The following is the first draft of my thesis proposal, more or less as posted to ITP’s internal project database on Thursday morning. I wrote this in haste and have (still) not had the stomach to reread it, so be hereby forewarned that it may be incoherent, ridiculous, or, of course, both.
Thesis Statement
Every newspaper article on ebooks, in tweet form:
Article: ‘Ebooks might be okay?’
Comments: ‘PAPER SMELLS NICE I READ IT IN THE TUB’
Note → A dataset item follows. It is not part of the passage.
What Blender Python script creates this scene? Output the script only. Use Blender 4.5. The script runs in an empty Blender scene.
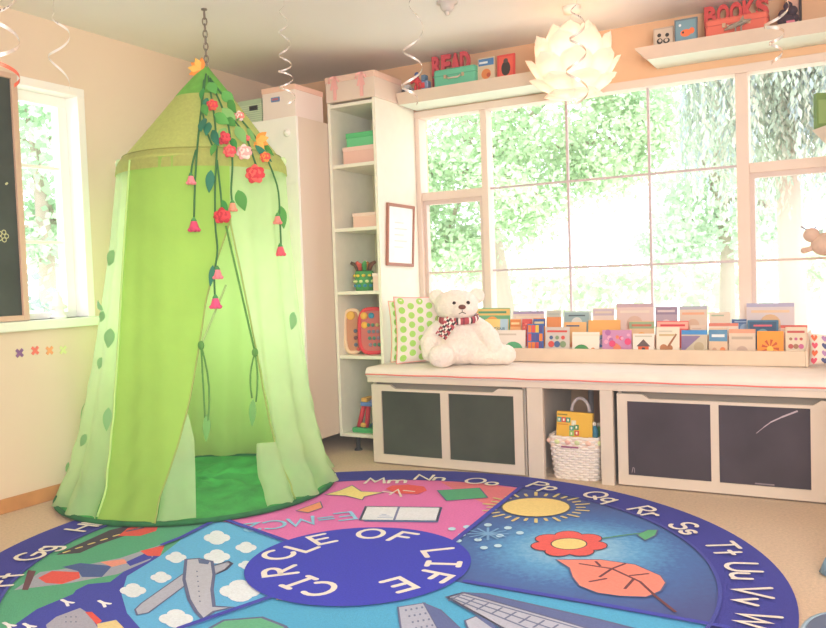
import bpy, bmesh, math, random
from mathutils import Vector, Matrix
random.seed(7)
SC = bpy.context.scene
COL = SC.collection
PI = math.pi

# ------------------------------------------------------------------ camera
F, YAW, PITCH, ROLL, CH = 824.05, 0.5072, 0.0429, -0.0346, 0.9955
W, H = 826, 628
fw = Vector((-math.sin(YAW)*math.cos(PITCH), math.cos(YAW)*math.cos(PITCH), -math.sin(PITCH)))
rt0 = Vector((math.cos(YAW), math.sin(YAW), 0)); up0 = rt0.cross(fw)
rt = rt0*math.cos(ROLL)+up0*math.sin(ROLL); up = -rt0*math.sin(ROLL)+up0*math.cos(ROLL)
CP = Vector((0, 0, CH))
cam = bpy.data.cameras.new('camera'); co = bpy.data.objects.new('camera', cam); COL.objects.link(co)
cam.sensor_width = 36; cam.lens = F*36/W; cam.clip_start = 0.02; cam.clip_end = 200
M = Matrix((rt, up, -fw)).transposed().to_4x4(); M.translation = CP
co.matrix_world = M
SC.camera = co
# survey helpers: measured photo points turned into room coordinates
def ray(x, y): return fw*F + rt*(x-W/2) - up*(y-H/2)
def at_ax(x, y, a, v):
    d = ray(x, y); return CP + d*((v-CP[a])/d[a])
def atX(x, y, v): return at_ax(x, y, 0, v)
def atY(x, y, v): return at_ax(x, y, 1, v)
def atZ(x, y, v=0.0): return at_ax(x, y, 2, v)
def atD(x, y, d): return CP + ray(x, y)*(d/F)

# ------------------------------------------------------------------ materials
def lin(c):
    if isinstance(c, str):
        c = c.lstrip('#'); c = [int(c[i:i+2], 16)/255 for i in (0, 2, 4)]
    else: c = list(c)
    return [x/12.92 if x <= .04045 else ((x+.055)/1.055)**2.4 for x in c[:3]]
MATS = {}
def mat(name, c, rough=.6, var=0.0, scale=20, bump=0.0, bscale=None, metal=0.0, trans=0.0, alpha=1.0, emit=0.0, spec=.3, sheen=0.0, detail=3):
    if name in MATS: return MATS[name]
    m = bpy.data.materials.new(name); m.use_nodes = True
    nt = m.node_tree; nt.nodes.clear()
    out = nt.nodes.new('ShaderNodeOutputMaterial'); b = nt.nodes.new('ShaderNodeBsdfPrincipled')
    col = lin(c)+[1]
    b.inputs['Base Color'].default_value = col; b.inputs['Roughness'].default_value = rough
    b.inputs['Metallic'].default_value = metal; b.inputs['Specular IOR Level'].default_value = spec
    if sheen: b.inputs['Sheen Weight'].default_value = sheen
    if emit:
        b.inputs['Emission Color'].default_value = col; b.inputs['Emission Strength'].default_value = emit
    csock = None
    if var or bump:
        tc = nt.nodes.new('ShaderNodeTexCoord')
    if var:
        n = nt.nodes.new('ShaderNodeTexNoise'); n.inputs['Scale'].default_value = scale; n.inputs['Detail'].default_value = detail
        nt.links.new(tc.outputs['Object'], n.inputs['Vector'])
        hs = nt.nodes.new('ShaderNodeMix'); hs.data_type = 'RGBA'
        hs.inputs[6].default_value = [x*(1-var) for x in col[:3]]+[1]; hs.inputs[7].default_value = [min(1, x*(1+var)) for x in col[:3]]+[1]
        mr = nt.nodes.new('ShaderNodeMapRange'); mr.inputs[1].default_value = .3; mr.inputs[2].default_value = .7
        nt.links.new(n.outputs['Fac'], mr.inputs[0]); nt.links.new(mr.outputs[0], hs.inputs[0])
        csock = hs.outputs[2]; nt.links.new(csock, b.inputs['Base Color'])
    if bump:
        n2 = nt.nodes.new('ShaderNodeTexNoise'); n2.inputs['Scale'].default_value = bscale or scale; n2.inputs['Detail'].default_value = 4
        nt.links.new(tc.outputs['Object'], n2.inputs['Vector'])
        bp = nt.nodes.new('ShaderNodeBump'); bp.inputs['Strength'].default_value = bump; bp.inputs['Distance'].default_value = .01
        nt.links.new(n2.outputs['Fac'], bp.inputs['Height']); nt.links.new(bp.outputs['Normal'], b.inputs['Normal'])
    last = b.outputs[0]
    if trans:
        t = nt.nodes.new('ShaderNodeBsdfTranslucent'); t.inputs['Color'].default_value = col
        if csock: nt.links.new(csock, t.inputs['Color'])
        mx = nt.nodes.new('ShaderNodeMixShader'); mx.inputs[0].default_value = trans
        nt.links.new(last, mx.inputs[1]); nt.links.new(t.outputs[0], mx.inputs[2]); last = mx.outputs[0]
    if alpha < 1:
        t = nt.nodes.new('ShaderNodeBsdfTransparent')
        mx = nt.nodes.new('ShaderNodeMixShader'); mx.inputs[0].default_value = alpha
        nt.links.new(t.outputs[0], mx.inputs[1]); nt.links.new(last, mx.inputs[2]); last = mx.outputs[0]
    nt.links.new(last, out.inputs[0])
    MATS[name] = m
    return m
def flat(c, **k):
    key = 'paint_'+c.lstrip('#')+''.join(f'_{a}{v}' for a, v in k.items())
    return mat(key, c, **k)

# ------------------------------------------------------------------ mesh builder
class MB:
    def __init__(s): s.bm = bmesh.new(); s.mats = []
    def mi(s, m):
        if m not in s.mats: s.mats.append(m)
        return s.mats.index(m)
    def face(s, pts, m=None, smooth=False):
        vs = [s.bm.verts.new(p) for p in pts]
        try: f = s.bm.faces.new(vs)
        except ValueError: return None
        f.material_index = s.mi(m) if m else 0; f.smooth = smooth
        return f
    def box(s, x0, x1, y0, y1, z0, z1, m=None, T=None):
        P = [Vector((x, y, z)) for x in (x0, x1) for y in (y0, y1) for z in (z0, z1)]
        if T: P = [T @ p for p in P]
        v = [s.bm.verts.new(p) for p in P]
        for q in ((0,1,3,2),(4,6,7,5),(0,4,5,1),(2,3,7,6),(0,2,6,4),(1,5,7,3)):
            f = s.bm.faces.new([v[i] for i in q]); f.material_index = s.mi(m) if m else 0
        return s
    def grid(s, fn, nu, nv, m=None, cu=False, cv=False, smooth=True):
        R = []
        for i in range(nu if cu else nu+1):
            R.append([s.bm.verts.new(fn(i/nu, j/nv)) for j in range(nv if cv else nv+1)])
        k = s.mi(m) if m else 0
        for i in range(nu):
            for j in range(nv):
                a, b = R[i], R[(i+1) % len(R)]
                j2 = (j+1) % len(a)
                try:
                    f = s.bm.faces.new([a[j], b[j], b[j2], a[j2]]); f.material_index = k; f.smooth = smooth
                except ValueError: pass
        return s
    def tube(s, pts, r, m=None, n=8, closed=False, caps=True):
        pts = [Vector(p) for p in pts]; rs = r if isinstance(r, (list, tuple)) else [r]*len(pts)
        N = len(pts); rings = []; k = s.mi(m) if m else 0; ref = None
        for i, p in enumerate(pts):
            if closed: t = pts[(i+1) % N]-pts[i-1]
            else: t = pts[min(i+1, N-1)]-pts[max(i-1, 0)]
            t.normalize()
            if ref is None: ref = t.orthogonal().normalized()
            ref = (ref - t*ref.dot(t)); ref = ref.normalized() if ref.length > 1e-6 else t.orthogonal().normalized()
            b = t.cross(ref)
            rings.append([s.bm.verts.new(p+(ref*math.cos(a)+b*math.sin(a))*rs[i]) for a in [2*PI*j/n for j in range(n)]])
        for i in range(N if closed else N-1):
            a, c = rings[i], rings[(i+1) % N]
            for j in range(n):
                f = s.bm.faces.new([a[j], a[(j+1) % n], c[(j+1) % n], c[j]]); f.material_index = k; f.smooth = True
        if caps and not closed:
            for rg in (rings[0][::-1], rings[-1]):
                f = s.bm.faces.new(rg); f.material_index = k
        return s
    def ball(s, c, r, m=None, nu=20, nv=12, T=None):
        c = Vector(c); r = Vector(r) if not isinstance(r, (int, float)) else Vector((r, r, r))
        k = s.mi(m) if m else 0
        def P(a, b):
            p = Vector((math.cos(a)*math.sin(b)*r.x, math.sin(a)*math.sin(b)*r.y, math.cos(b)*r.z))
            return (T @ p if T else p)+c
        top = s.bm.verts.new(P(0, 0)); bot = s.bm.verts.new(P(0, PI))
        R = [[s.bm.verts.new(P(2*PI*i/nu, PI*j/nv)) for i in range(nu)] for j in range(1, nv)]
        fs = []
        for i in range(nu):
            i2 = (i+1) % nu
            fs.append([top, R[0][i], R[0][i2]]); fs.append([bot, R[-1][i2], R[-1][i]])
            for j in range(nv-2): fs.append([R[j][i], R[j+1][i], R[j+1][i2], R[j][i2]])
        for q in fs:
            f = s.bm.faces.new(q); f.material_index = k; f.smooth = True
        return s
    def lathe(s, prof, c=(0,0,0), m=None, n=32, T=None):
        c = Vector(c); k = s.mi(m) if m else 0; R = []
        for r, z in prof:
            ring = []
            for i in range(n):
                p = Vector((r*math.cos(2*PI*i/n), r*math.sin(2*PI*i/n), z))
                ring.append(s.bm.verts.new((T @ p if T else p)+c))
            R.append(ring)
        for j in range(len(R)-1):
            for i in range(n):
                f = s.bm.faces.new([R[j][i], R[j][(i+1) % n], R[j+1][(i+1) % n], R[j+1][i]]); f.material_index = k; f.smooth = True
        for rg in (R[0][::-1], R[-1]):
            if (rg[0].co-rg[1].co).length > 1e-5:
                f = s.bm.faces.new(rg); f.material_index = k
        return s
    def prism(s, pts, d, m=None):
        """closed outline pts extruded by vector d"""
        d = Vector(d); pts = [Vector(p) for p in pts]; k = s.mi(m) if m else 0
        a = [s.bm.verts.new(p) for p in pts]; b = [s.bm.verts.new(p+d) for p in pts]; n = len(pts)
        fs = [a[::-1], b]+[[a[i], a[(i+1) % n], b[(i+1) % n], b[i]] for i in range(n)]
        for q in fs:
            f = s.bm.faces.new(q); f.material_index = k
        return s
    def build(s, name, m=None, parent=None, bevel=0, seg=2, mods=None, fixn=True, loc=None):
        if fixn: bmesh.ops.recalc_face_normals(s.bm, faces=s.bm.faces[:])
        me = bpy.data.meshes.new(name); s.bm.to_mesh(me); s.bm.free()
        for x in (s.mats or [m]): me.materials.append(x)
        o = bpy.data.objects.new(name, me); COL.objects.link(o)
        if parent:
            o.parent = parent
            o.matrix_parent_inverse = parent_inv(parent)
        if bevel:
            b = o.modifiers.new('bevel', 'BEVEL'); b.width = bevel; b.segments = seg; b.limit_method = 'ANGLE'; b.angle_limit = math.radians(40)
        return o
def parent_inv(p): return p.matrix_basis.inverted()
def tag(o, label, cat, group=None, kind=None):
    o['label'] = label; o['category'] = cat
    if group: o['group'] = group
    if kind: o['kind'] = kind
    return o
def thing(name, label, cat, loc=(0,0,0), group=None):
    o = bpy.data.objects.new(name, None); COL.objects.link(o); o.location = loc; o.empty_display_size = .05
    return tag(o, label, cat, group)
def struct(o, label=None):
    o['kind'] = 'structure'
    if label: o['label'] = label
    return o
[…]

—Liza Daly (@liza), 7:11 PM Dec 15th, 2009
I would like to explore ways in which electronic reading interfaces, both software and hardware, can improve the reader’s experience, either making up for the shortcomings of electronic devices as compared with codex-style paper books or enhancing the text beyond what we normally think of as a book. I am not so much interested in the interactive or multimedia book, which some have predicted since the dawn of hypertext would storm the world but that many actual readers merely find overwhelming, as in ways of presenting traditional single-thread texts that take advantage of electronic presentation well enough that the medium’s drawbacks are outweighed.Personal Statement
I’ve always been devoted to books, both in their familiar paper format and in the platform-independent sense (for example, most of the novels that I read nowadays are in the form of audiobooks, or the occasional e-book on my iPod or phone). I have worked in and around books for most of my adult life, as a bookseller, an administrator at literary nonprofit organizations, a proofreader, a managing editor, a text designer, a typesetter, and more. And although at several forks in my career I had the option of working in far more lucrative Web development field instead (even after the dot-com bubble burst, Internet jobs paid more than publishing), I knew that if the job didn’t have anything to do with books, I was likely to lose interest and, thereby, my gruntlement, as well.
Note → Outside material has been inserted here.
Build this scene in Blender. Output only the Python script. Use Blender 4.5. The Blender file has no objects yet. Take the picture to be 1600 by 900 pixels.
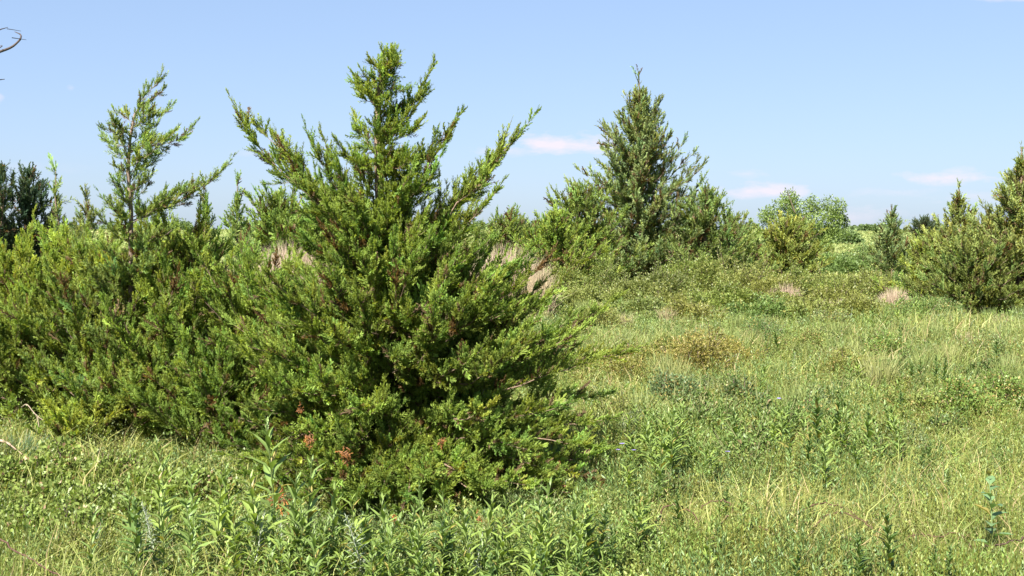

I started learning typesetting and HTML at the same time, a little over a decade ago, and it has always seemed to me natural that in most cases, a document should be conceived of as independent from its container. Although SGML and similar markup schemes have been used in the production of reference and technical book projects (e.g., encyclopedias, dictionaries, computer books) for many years, most people in the industry whom I’ve worked with still seem to be completely unfamiliar with the concept. Semantic markup applied at an early stage—or even as the manuscript is written—can make the job of nearly everyone in the book production field easier, and I have tried to evangelize for this workflow whenever possible.
Like, apparently, most people who’ve worked in publishing, however, although e-books and dedicated e-reader devices have both been around for years, my response until recently has been something along the lines of “La-la-la-I-can’t-hear-you.” Now that products such as the Kindle have started to receive so much attention, however (a level of coverage that many in the publishing industry believe exaggerates the actual sales of both devices and e-books), I have chosen to take my fingers out of my ears and listen to what those of my colleagues who embraced the possibilities of digital book publishing from the start are saying. I have also been investigating some of the new e-book formats, both as a reader and as a designer.
I applied to ITP in part because I did not see a future in the work I was doing at the time (which was art-directing for an online magazine), and because although I enjoy book design and typesetting immensely, many publishers think of design as a cost rather than an investment and are forever cutting back positions and resources. Book design is, essentially, a conservative practice, as the most successful text designs are usually those that are invisible to the reader and that most closely observe the last five hundred years of typographic convention. I wanted to take some time out to learn new skills and try to prepare to do more challenging and creative work in the future. What I’ve found in my time at ITP, though, is that it is still difficult to hold my attention on projects that don’t in some way relate to books. So a thesis concerning e-books and e-readers, about which so much is yet to be discovered, was the natural choice.
Research
- Electronic Popables by Jie Qi, High-Low Tech, MIT Media Lab
- Eucalyptus e-reading software by Things Made Out Of Other Things
- Calibre open-source e-book manager, by Kovid Goyal
- Sophie Reader (firmly in the irritation category), Institute for the Future of the Book
Work Description
I would like to mock up, probably in something like Flash, several versions of an e-reader interface that attempt to improve on aspects of the electronic reading experience. User testing will be essential to the project, and much as I would love to end up with a real application for Android, iPhone, or Kindle, the final form of the thesis may be more a report of research results than a usable thing.
Comments and suggestions extremely, desperately welcome.